■ Given task ■
Go through the records and show each line where the word "scene" occurs.
>> start Extracted material
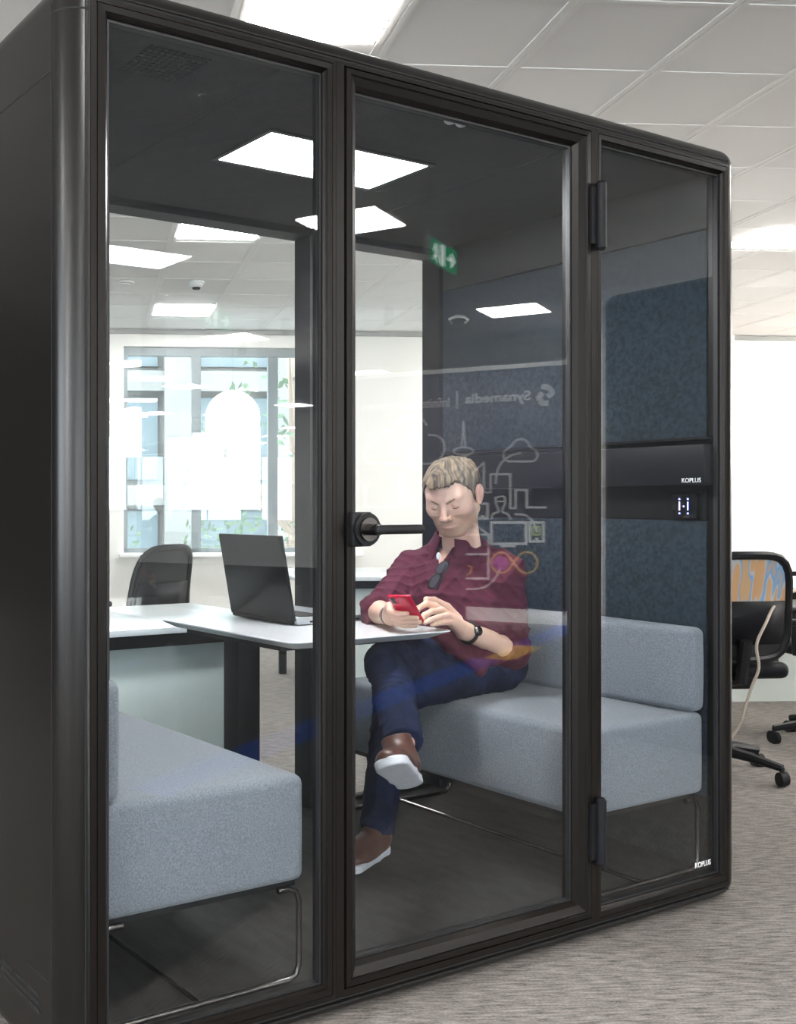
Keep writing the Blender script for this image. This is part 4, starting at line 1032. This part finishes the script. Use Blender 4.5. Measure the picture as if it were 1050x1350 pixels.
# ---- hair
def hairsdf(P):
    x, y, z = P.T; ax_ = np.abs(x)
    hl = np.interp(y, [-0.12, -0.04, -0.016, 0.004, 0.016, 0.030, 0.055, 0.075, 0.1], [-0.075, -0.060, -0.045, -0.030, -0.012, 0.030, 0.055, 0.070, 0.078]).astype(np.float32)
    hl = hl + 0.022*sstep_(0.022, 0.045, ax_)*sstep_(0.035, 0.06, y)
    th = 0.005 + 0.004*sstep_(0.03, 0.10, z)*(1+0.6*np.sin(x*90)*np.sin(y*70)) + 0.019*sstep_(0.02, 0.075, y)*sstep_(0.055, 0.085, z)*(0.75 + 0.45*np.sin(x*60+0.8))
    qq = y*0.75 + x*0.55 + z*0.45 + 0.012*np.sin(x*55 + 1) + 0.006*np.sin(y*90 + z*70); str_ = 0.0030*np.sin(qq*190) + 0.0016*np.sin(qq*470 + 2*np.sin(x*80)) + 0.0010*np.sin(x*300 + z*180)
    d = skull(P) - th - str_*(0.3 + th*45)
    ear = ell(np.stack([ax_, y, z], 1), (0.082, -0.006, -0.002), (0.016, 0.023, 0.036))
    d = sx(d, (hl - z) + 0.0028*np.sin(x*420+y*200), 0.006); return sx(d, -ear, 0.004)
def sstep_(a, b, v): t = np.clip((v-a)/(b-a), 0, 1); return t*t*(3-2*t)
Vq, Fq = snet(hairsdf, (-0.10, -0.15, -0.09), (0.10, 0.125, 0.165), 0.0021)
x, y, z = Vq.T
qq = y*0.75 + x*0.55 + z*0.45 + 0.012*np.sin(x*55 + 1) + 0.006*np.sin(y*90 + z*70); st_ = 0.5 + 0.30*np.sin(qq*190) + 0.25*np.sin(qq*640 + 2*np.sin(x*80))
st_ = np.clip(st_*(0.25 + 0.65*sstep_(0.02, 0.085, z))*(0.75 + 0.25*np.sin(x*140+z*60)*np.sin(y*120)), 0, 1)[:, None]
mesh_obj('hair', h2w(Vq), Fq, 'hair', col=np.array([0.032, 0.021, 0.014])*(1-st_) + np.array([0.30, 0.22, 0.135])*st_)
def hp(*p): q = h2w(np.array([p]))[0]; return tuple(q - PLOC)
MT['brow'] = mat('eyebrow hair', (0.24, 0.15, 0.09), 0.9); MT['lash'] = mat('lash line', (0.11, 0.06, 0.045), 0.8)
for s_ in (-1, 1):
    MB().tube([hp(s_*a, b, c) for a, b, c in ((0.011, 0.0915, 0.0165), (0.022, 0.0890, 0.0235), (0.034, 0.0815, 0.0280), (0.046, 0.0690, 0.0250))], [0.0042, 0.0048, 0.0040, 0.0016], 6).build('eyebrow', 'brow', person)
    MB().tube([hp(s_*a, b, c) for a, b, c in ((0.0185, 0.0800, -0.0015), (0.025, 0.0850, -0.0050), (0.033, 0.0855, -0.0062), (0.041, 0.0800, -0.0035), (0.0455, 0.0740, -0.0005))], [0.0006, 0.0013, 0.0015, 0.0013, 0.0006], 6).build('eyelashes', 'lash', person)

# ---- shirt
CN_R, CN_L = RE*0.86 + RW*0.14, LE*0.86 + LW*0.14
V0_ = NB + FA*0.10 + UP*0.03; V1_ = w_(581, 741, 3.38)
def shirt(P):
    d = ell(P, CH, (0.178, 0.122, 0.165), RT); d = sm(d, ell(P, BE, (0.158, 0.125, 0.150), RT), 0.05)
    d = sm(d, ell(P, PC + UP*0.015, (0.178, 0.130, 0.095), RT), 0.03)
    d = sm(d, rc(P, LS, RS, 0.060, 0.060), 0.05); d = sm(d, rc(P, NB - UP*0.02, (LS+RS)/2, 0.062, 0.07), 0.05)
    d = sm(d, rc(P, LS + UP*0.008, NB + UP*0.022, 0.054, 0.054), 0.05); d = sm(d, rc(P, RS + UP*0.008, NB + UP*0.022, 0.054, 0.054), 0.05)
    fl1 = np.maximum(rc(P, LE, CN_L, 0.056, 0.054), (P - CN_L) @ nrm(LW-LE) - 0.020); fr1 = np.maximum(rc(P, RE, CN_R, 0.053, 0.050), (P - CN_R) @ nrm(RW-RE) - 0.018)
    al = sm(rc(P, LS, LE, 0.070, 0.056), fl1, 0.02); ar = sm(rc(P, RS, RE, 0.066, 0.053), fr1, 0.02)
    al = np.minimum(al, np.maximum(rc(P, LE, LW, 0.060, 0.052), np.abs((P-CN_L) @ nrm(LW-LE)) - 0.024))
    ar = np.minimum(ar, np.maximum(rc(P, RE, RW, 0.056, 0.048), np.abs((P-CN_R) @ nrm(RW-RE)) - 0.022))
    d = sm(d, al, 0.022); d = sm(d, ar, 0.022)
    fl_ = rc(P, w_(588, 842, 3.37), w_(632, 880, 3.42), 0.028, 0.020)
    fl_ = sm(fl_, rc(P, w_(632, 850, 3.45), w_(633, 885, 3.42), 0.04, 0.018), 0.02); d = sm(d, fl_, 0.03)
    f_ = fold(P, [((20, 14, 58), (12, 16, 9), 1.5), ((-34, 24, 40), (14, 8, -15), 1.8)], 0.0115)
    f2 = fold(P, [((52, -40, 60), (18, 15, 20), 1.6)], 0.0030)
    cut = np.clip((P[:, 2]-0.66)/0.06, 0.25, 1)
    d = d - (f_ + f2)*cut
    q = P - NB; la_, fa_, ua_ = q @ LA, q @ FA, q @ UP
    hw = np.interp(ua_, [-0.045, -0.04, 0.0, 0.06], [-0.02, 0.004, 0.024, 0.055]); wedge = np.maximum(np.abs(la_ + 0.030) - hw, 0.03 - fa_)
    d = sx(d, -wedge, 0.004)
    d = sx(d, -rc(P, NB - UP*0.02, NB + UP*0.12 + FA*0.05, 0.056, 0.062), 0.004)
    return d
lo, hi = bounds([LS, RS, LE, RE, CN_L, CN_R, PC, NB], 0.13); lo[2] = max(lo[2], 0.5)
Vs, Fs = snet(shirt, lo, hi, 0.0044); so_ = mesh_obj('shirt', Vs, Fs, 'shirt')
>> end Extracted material
>> start Extracted material
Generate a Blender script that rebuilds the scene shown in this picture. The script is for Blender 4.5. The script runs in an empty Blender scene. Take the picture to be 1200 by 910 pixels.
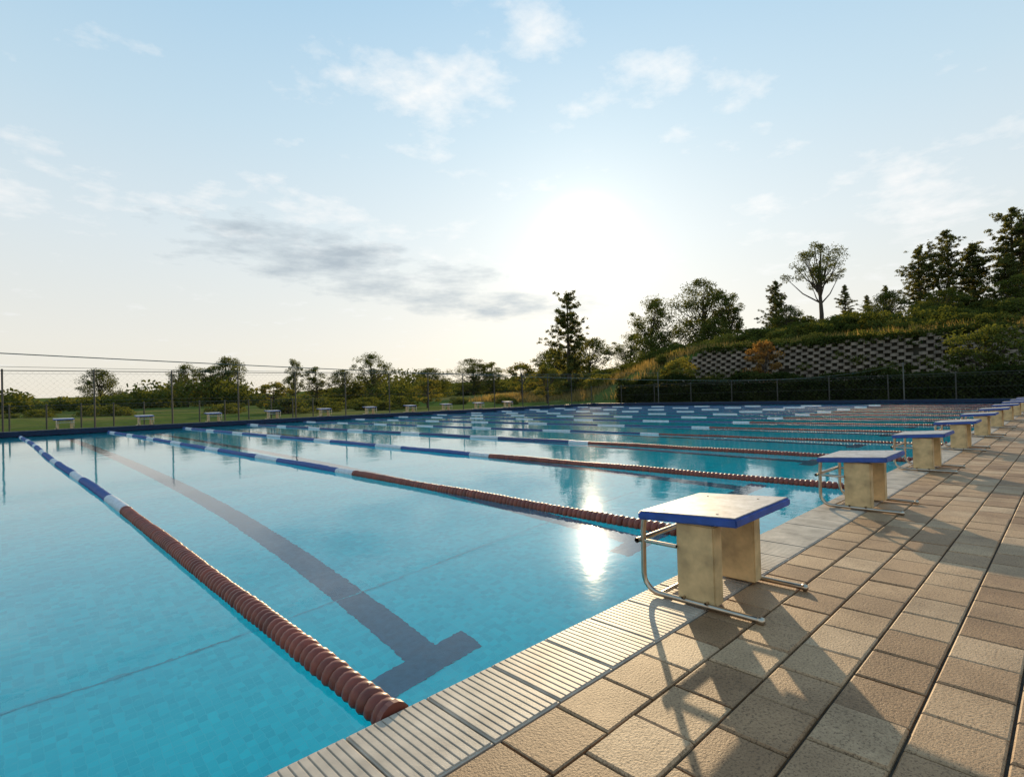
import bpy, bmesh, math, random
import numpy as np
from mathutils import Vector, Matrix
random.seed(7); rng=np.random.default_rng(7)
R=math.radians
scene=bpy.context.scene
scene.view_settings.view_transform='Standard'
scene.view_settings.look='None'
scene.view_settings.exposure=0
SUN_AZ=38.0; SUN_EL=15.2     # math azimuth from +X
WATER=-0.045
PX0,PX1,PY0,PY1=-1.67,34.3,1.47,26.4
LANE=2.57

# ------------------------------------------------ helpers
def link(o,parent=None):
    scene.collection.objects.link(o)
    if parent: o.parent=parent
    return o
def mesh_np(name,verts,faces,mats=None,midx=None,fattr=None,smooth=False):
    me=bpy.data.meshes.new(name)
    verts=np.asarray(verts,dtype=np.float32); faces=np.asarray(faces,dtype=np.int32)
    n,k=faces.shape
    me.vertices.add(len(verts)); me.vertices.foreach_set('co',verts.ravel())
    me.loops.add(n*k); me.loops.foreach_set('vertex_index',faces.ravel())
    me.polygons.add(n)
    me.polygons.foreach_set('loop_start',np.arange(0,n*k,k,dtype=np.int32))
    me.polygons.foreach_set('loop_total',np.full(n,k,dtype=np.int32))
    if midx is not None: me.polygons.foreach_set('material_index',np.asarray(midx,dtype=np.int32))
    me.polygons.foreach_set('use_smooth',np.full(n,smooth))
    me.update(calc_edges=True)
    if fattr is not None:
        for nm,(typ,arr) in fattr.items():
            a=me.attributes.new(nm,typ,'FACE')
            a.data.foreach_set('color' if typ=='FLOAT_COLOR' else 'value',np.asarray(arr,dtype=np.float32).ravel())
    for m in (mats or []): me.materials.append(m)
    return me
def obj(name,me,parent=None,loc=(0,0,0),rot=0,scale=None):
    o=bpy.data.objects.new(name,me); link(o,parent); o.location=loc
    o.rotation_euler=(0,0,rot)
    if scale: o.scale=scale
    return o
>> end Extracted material
■ Output of the exercise ■
Generate a Blender script that rebuilds the scene shown in this picture. The script is for Blender 4.5. The script runs in an empty Blender scene. Take the picture to be 1200 by 910 pixels.
scene=bpy.context.scene
scene.view_settings.view_transform='Standard'
scene.view_settings.look='None'
scene.view_settings.exposure=0
    scene.collection.objects.link(o)